Bio | Email | Follow: @ScottEvansKTVB

KTVB.COM

Posted on June 1, 2012 at 6:40 PM

Updated Thursday, Dec 5 at 8:16 AM

NAMPA --A Treasure Valley man got the ride of his life Friday. He got to fly in a World War two era plane.

Ed Thomas caught the flying bug early in life. In high school, he worked for a crop dusting company. He later served in the Army. When he got home he got his private and commercial pilot's license.

For 23 years he worked for Frontier Airlines, spending his last seven years with the company as a baggage supervisor. Ed loves flying and air planes.

"Always been in love with the P-51," said Ed Thomas sitting from his wheelchair.

It wasn't that long ago that Thomas, at 72 years young, got some horrible news; he has a heart condition that is incurable.
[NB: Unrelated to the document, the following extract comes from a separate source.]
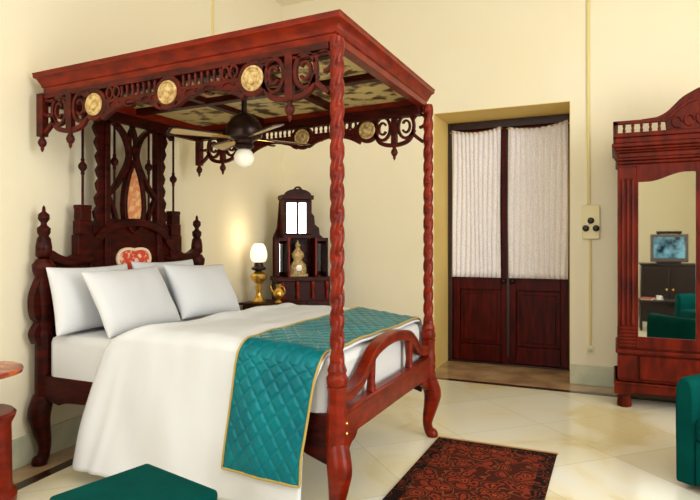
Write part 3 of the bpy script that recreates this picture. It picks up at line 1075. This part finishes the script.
# ------------------------------------------------------------------ wardrobe
WX, WY = .765, 5.97
wr = thing('wardrobe', 'mahogany wardrobe with mirrored doors, spindle gallery and arched pediment', 'wardrobe', (WX, WY, 0))
WA = M['wood_arm']
hwid = .735          # half width of the body
fy = -.34            # front face
for sx in (-1, 1):
    for sy in (fy + .05, .27):
        MB().lathe([(.055, 0), (.06, .02), (.05, .1), (.062, .12)], (sx * (hwid - .05), sy, 0), 8, sq=True).build('foot', WA, wr, bevel=.008)
ap = [(-hwid - .03, .23), (-hwid - .03, .12), (-hwid + .08, .11), (-hwid + .12, .14), (0, .15), (hwid - .12, .14), (hwid - .08, .11), (hwid + .03, .12), (hwid + .03, .23)]
MB().prism(ap, 'xz', fy - .03, fy + .02).box(-hwid - .03, hwid + .03, fy + .02, .33, .12, .23).box(-hwid - .035, hwid + .035, fy - .04, .33, .205, .23).build('plinth', WA, wr, bevel=.008)
MB().box(-hwid, hwid, fy, .33, .23, 2.13).build('body', WA, wr, bevel=.006)
MB().box(-hwid - .02, hwid + .02, fy - .035, .33, .475, .515).build('waist_moulding', WA, wr, bevel=.01)
dw = MB().box(-.57, .57, fy - .018, fy, .255, .46).build('drawer', WA, wr, bevel=.008)
for s in (-1, 1):      # reeded corner pilasters, upper and lower
    pil = MB()
    for k, (z0, z1) in enumerate(((.255, .46), (.53, 2.1))):
        a, b = sorted((s * (hwid - .145), s * (hwid + .005)))
        pil.box(a, b, fy - .02, fy, z0, z1)
    for xx in (.035, .075, .115):
        pil.lathe([(.014, .72), (.018, .75), (.014, .78), (.014, 1.95), (.018, 1.98), (.014, 2.0)], (s * (hwid - xx), fy - .022, 0), 10)
    for k in range(6):
        pil.box(min(s * (hwid - .14), s * (hwid + .008)), max(s * (hwid - .14), s * (hwid + .008)), fy - .034, fy - .01, .54 + k * .03, .558 + k * .03)
    pil.build('pilaster', WA, wr, bevel=.004)
for s in (-1, 1):
    # door frame with a shaped head
    a, b = .012, .59
    i0, i1 = .16, .578 - .0
    i0, i1 = .055 + .06, .58
    m0, m1 = .145, .575          # mirror opening (|x|)
    dfm = MB()
    y0, y1 = fy - .022, fy - .001
    dfm.box(min(s * a, s * m0), max(s * a, s * m0), y0, y1, .53, 2.12)
    dfm.box(min(s * m1, s * b), max(s * m1, s * b), y0, y1, .53, 2.12)
    dfm.box(min(s * m0, s * m1), max(s * m0, s * m1), y0, y1, .53, .63)
    hd = [(s * m0, 2.12), (s * m0, 2.04)] + [(s * (m0 + (m1 - m0) * t), 2.045 - .075 * (0.5 - .5 * cos(PI * min(1, max(0, (t - .15) / .7))))) for t in [i / 12 for i in range(13)]] + [(s * m1, 1.97), (s * m1, 2.12)]
    dfm.prism(hd, 'xz', y0, y1)
    dfo = dfm.build('door', WA, wr, bevel=.004)
    MB().box(min(s * m0, s * m1), max(s * m0, s * m1), fy - .012, fy - .004, .625, 2.05).build('door_mirror', M['mirror'], dfo)
    MB().lathe([(.008, y0), (.014, y0 - .015), (.003, y0 - .022)], (s * .05, 0, 1.3), 12, 'y').build('door_knob', M['brass'], dfo)
cn = MB()
for o_, z0, z1 in ((.0, 2.13, 2.16), (.02, 2.16, 2.185), (.0, 2.185, 2.23), (.015, 2.23, 2.25), (.03, 2.25, 2.275), (.05, 2.275, 2.31), (.03, 2.31, 2.36), (.04, 2.36, 2.4)):
    cn.box(-hwid - o_, hwid + o_, fy - o_ - .01, .33, z0, z1)
cn.build('cornice', WA, wr, bevel=.008)
for s in (-1, 1):
    g = MB().box(min(s * .37, s * (hwid + .04)), max(s * .37, s * (hwid + .04)), fy - .045, fy - .005, 2.475, 2.505)
    g.box(min(s * (hwid + .0), s * (hwid + .04)), max(s * (hwid + .0), s * (hwid + .04)), fy - .045, .3, 2.475, 2.505)
    go_ = g.build('gallery_rail', WA, wr, bevel=.004)
    for k in range(6):
        MB().lathe([(.009, 2.4), (.014, 2.42), (.008, 2.44), (.014, 2.46), (.009, 2.475)], (s * (hwid + .02 - k * .068), fy - .025, 0), 8).build('gallery_spindle', WA, go_)
    for k in range(4):
        MB().lathe([(.007, 2.4), (.011, 2.42), (.006, 2.44), (.011, 2.46), (.007, 2.475)], (s * (hwid + .022), fy + .1 + k * .13, 0), 8).build('gallery_spindle', WA, go_)
    P = smooth_curve([(.55, 2.515), (.46, 2.522), (.42, 2.53), (.35, 2.57), (.25, 2.67), (.17, 2.72), (.11, 2.745), (.105, 2.70)], 5)
    P = [(s * a, b) for a, b in P] + [(s * .11, 2.66), (s * .06, 2.6), (s * .02, 2.57), (0, 2.56), (0, 2.4), (s * .36, 2.4), (s * .37, 2.5), (s * .55, 2.5)]
    MB().prism(P, 'xz', fy - .004, fy + .04).build('pediment', WA, wr, bevel=.008)
    q = MB().ribbon([(s * a, b - .05) for a, b in smooth_curve([(.38, 2.53), (.3, 2.6), (.2, 2.68), (.13, 2.7)], 5)], .025, 'xz', fy - .02, fy)
    for k in range(3):
        q.ribbon(arc(s * (.1 + .09 * k), 2.49 - .01 * k, .035, .045, 0, 300, 14), .016, 'xz', fy - .02, fy)
    q.build('pediment_carving', WA, wr, bevel=.004)
MB().lathe([(.03, 2.56), (.035, 2.6), (.02, 2.63), (.035, 2.67), (.03, 2.72), (.008, 2.78)], (0, fy - .015, 0), 14).build('finial', WA, wr, smooth=50)

# ------------------------------------------------------------------ rug
rg = thing('rug', 'dark floral rug with rust red flowers on the marble by the foot of the bed', 'rug', (-.775, 3.35, 0))
MB().box(-.405, .42, -.85, .815, .001, .011).build('pile', M['rug'], rg)
for y in (-.85, .815):
    q = MB()
    q.box(-.41, .425, min(y, y + (.035 if y > 0 else -.035)), max(y, y + (.035 if y > 0 else -.035)), .001, .008)
    q.build('binding', M['rug_edge'], rg)

# ------------------------------------------------------------------ foot stool in front
fs = thing('bench', 'low bench with flat teal seat in the foreground before the bed', 'bench', (-1.69, 1.70, 0), rad(-12.5))
MB().box(-.24, .24, -.22, .215, .43, .48).build('seat_pad', M['teal_velvet'], fs, bevel=.018)
MB().box(-.225, .225, -.205, .2, .34, .43).build('frame', WD, fs, bevel=.006)
for sx in (-1, 1):
    for sy in (-1, 1):
        MB().lathe([(.02, 0), (.028, .06), (.02, .14), (.03, .28), (.032, .34)], (sx * .205, sy * .17, 0), 10).build('leg', WD, fs)

# ------------------------------------------------------------------ round table at the left edge
rt_ = thing('round_table', 'round two tier wooden table with drum base at the left edge', 'table', (-3.185, 2.03, 0))
MB().lathe([(.2, .715), (.235, .725), (.24, .74), (.235, .752), (.2, .755), (.002, .756)], (0, 0, 0), 40).build('table_top', M['wood_light'], rt_)
MB().lathe([(.05, .52), (.06, .54), (.04, .58), (.05, .64), (.09, .7), (.16, .716)], (0, 0, 0), 24).build('pedestal', WD, rt_)
MB().lathe([(.205, .0), (.21, .05), (.19, .08), (.185, .1), (.18, .44), (.19, .46), (.2, .48), (.205, .5), (.19, .515), (.002, .52)], (0, 0, 0), 40).build('drum_base', M['wood'], rt_)


# ------------------------------------------------------------------ tub chairs
def tub_chair(label, loc, rz):
    t = thing('tub_chair', label, 'armchair', loc, rz, 'teal upholstered tub chairs')
    path = [(-.36, -.34), (-.37, -.1)] + arc(0, .02, .37, .34, 180, 0, 20) + [(.37, -.1), (.36, -.34)]
    n = len(path)
    mb = MB()
    sec = [(-.055, .03), (.055, .03), (.06, .5), (.055, .6), (.035, .645), (0, .66), (-.035, .645), (-.055, .6), (-.06, .5)]
    b = 0
    for i in range(n):
        p0, p1 = path[max(0, i - 1)], path[min(n - 1, i + 1)]
        dx, dy = p1[0] - p0[0], p1[1] - p0[1]
        l = math.hypot(dx, dy)
        for o_, z in sec:
            mb.v.append((path[i][0] - dy / l * o_, path[i][1] + dx / l * o_, z))
    m_ = len(sec)
    for i in range(n - 1):
        for k in range(m_):
            k2 = (k + 1) % m_
            mb.f.append((i * m_ + k, i * m_ + k2, (i + 1) * m_ + k2, (i + 1) * m_ + k))
    mb.f.append(tuple(range(m_)))
    mb.f.append(tuple((n - 1) * m_ + k for k in reversed(range(m_))))
    mb.build('backrest', M['teal_velvet'], t, bevel=.02, smooth=50)
    seat = [(-.3, -.35), (.3, -.35), (.3, .0)] + arc(0, .0, .3, .27, 0, 180, 14)[1:-1] + [(-.3, .0)]
    MB().prism(seat, 'xy', .3, .43).build('seat_cushion', M['teal_velvet'], t, bevel=.03, smooth=50)
    MB().prism([(a * .99, b * .97) for a, b in seat], 'xy', .05, .3).build('seat_base', M['teal_velvet'], t, bevel=.01)
    for sx in (-1, 1):
        for y in (-.27, .22):
            MB().lathe([(.02, 0), (.028, .03), (.03, .05)], (sx * .26, y, 0), 10).build('leg', WDD, t)
    return t


ch = tub_chair('teal tub chair at the right edge in front of the wardrobe', (.865, 3.96, 0), rad(-37))
dup(ch, (1.35, 1.2, 0), 'teal tub chair showing only in the wardrobe mirror, beside the low table', rad(-120))

# ------------------------------------------------------------------ things seen in the mirror
tvc = thing('tv_cabinet', 'tall dark cabinet under the television, seen in the wardrobe mirror', 'cabinet', (.9, -.85, 0), PI)
MB().box(-.46, .46, -.28, .28, .06, 1.03).box(-.48, .48, -.3, .29, 1.03, 1.06).box(-.44, .44, -.26, .26, 0, .06).build('case', M['wood_black'], tvc, bevel=.006)
for s in (-1, 1):
    d = MB().box(min(s * .01, s * .43), max(s * .01, s * .43), -.295, -.28, .12, .98).build('door', M['wood_black'], tvc, bevel=.006)
    MB().lathe([(.008, -.295), (.016, -.312), (.002, -.32)], (s * .05, 0, .6), 10, 'y').build('knob', M['brass'], d)
tv = thing('television', 'boxy grey television with lit blue screen, seen in the wardrobe mirror', 'television', (.9, -.85, 1.06), PI)
M['tv_grey'] = mat('grey_plastic', (92, 82, 74), 0.5)
tvm = MB().box(-.3, .3, -.22, -.05, .03, .53)
tvm.prism([(-.28, -.05), (.28, -.05), (.17, .25), (-.17, .25)], 'xy', .06, .48)
tvm.box(-.2, .2, -.15, .1, 0, .03)
tvb = tvm.build('housing', M['tv_grey'], tv, bevel=.012)
MB().grid(lambda u, v: (-.25 + .5 * u, -.222 - .014 * (1 - (2 * u - 1) ** 2) * (1 - (2 * v - 1) ** 2), .1 + .38 * v), 12, 10).build('screen', M['screen'], tv, solid=.004)
dp = thing('set_top_box', 'flat black box lying on top of the mirrored television', 'box', (.9, -.76, 1.59), PI)
MB().box(-.2, .2, -.1, .1, .006, .055).box(-.18, -.15, -.08, .08, 0, .006).box(.15, .18, -.08, .08, 0, .006).build('housing', M['black'], dp, bevel=.004)
MB().box(-.17, .05, -.104, -.1, .018, .042).build('front_panel', M['iron'], dp)
ct = thing('coffee_table', 'low dark table seen in the wardrobe mirror below the television', 'table', (.72, .42, 0))
MB().box(-.4, .4, -.25, .25, .47, .5).build('table_top', M['wood_black'], ct, bevel=.006)
MB().box(-.35, .35, -.2, .2, .4, .47).build('apron', M['wood_black'], ct)
for sx in (-1, 1):
    for sy in (-1, 1):
        MB().lathe([(.02, 0), (.025, .2), (.03, .4)], (sx * .32, sy * .18, 0), 10).build('leg', M['wood_black'], ct)
M['red_cover'] = mat('red_cover', (168, 54, 40), 0.5)
M['paper'] = mat('paper', (232, 226, 212), 0.8)
bk_ = thing('book', 'red covered book on the low table in the mirror', 'book', (.5, .5, .5), rad(15))
MB().box(-.09, .09, -.12, .12, 0, .004).box(-.09, .09, -.12, .12, .026, .03).box(-.09, -.086, -.12, .12, .004, .026).build('cover', M['red_cover'], bk_)
MB().box(-.085, .085, -.115, .115, .0045, .0255).build('pages', M['paper'], bk_)
cp = thing('teacup', 'white cup on a saucer on the low table in the mirror', 'cup', (.66, .52, .5))
MB().lathe([(.03, 0), (.07, .012), (.068, .016), (.025, .006)], (0, 0, 0), 20).build('saucer', M['porcelain'], cp)
MB().lathe([(.022, .008), (.035, .03), (.042, .075), (.038, .075), (.03, .03), (.002, .015)], (0, 0, 0), 18).build('bowl', M['porcelain'], cp, smooth=60)
MB().tube([(.036 + .022 * sin(rad(a)), 0, .045 + .02 * cos(rad(a))) for a in range(0, 181, 20)], .004, 6).build('handle', M['porcelain'], cp)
That's where Doug Raper comes in.

"Everybody has a dream,” said Raper. Everybody has a thing that they want to do that they've dreamt about their whole lives, and this is his, to ride in this plane.”

He started Wish Granter, a non-profit organization, focused on granting wishes to adults with terminal illnesses.

"I've never flown in one like that and I just have always wanted to," said Thomas as he looked at the World War II era plane.

Waiting, with a painted on smile fit for a war plane, the Curtis P-40 will fulfill Thomas' final wish.

"It means a lot, a great deal," said Thomas. "I want to thank them from the bottom of my heart.”

After a quick briefing, pilot John-Curtiss Paul helped Thomas into the back seat of the plane. It took some time to maneuver into the old plane.

For some, dreams stay as dreams. But on Friday, Thomas’ dream became reality.

For roughly 15 minutes, Thomas soared over Canyon County. Flying like the pilot he once was.

For pilots, like Paul and Thomas, there is a kinship, a connection. So when the flight was done, few words were all it took. For Thomas to express how high he soared during his final flight.

"Thank you," said Ed. "You're welcome," Paul smiled back.

"There's nothing I can say that's it's going equal what I feel," said Thomas.

"I really enjoyed doing that with you," said Paul. "I enjoyed it too, so much," said Thomas."

Thomas spent the flight laughing and giggling with excitement.

This wish happened because Thomas’ wife reached out to Doug Raper and Wish Granters.

Wish Granters granted its first wish in December 2010. Today was the 48th wish for adults in Ada and Canyon County who have terminal illnesses.

They're currently working on 21 more wishes. Funding is the only thing holding them back from doing more wishes.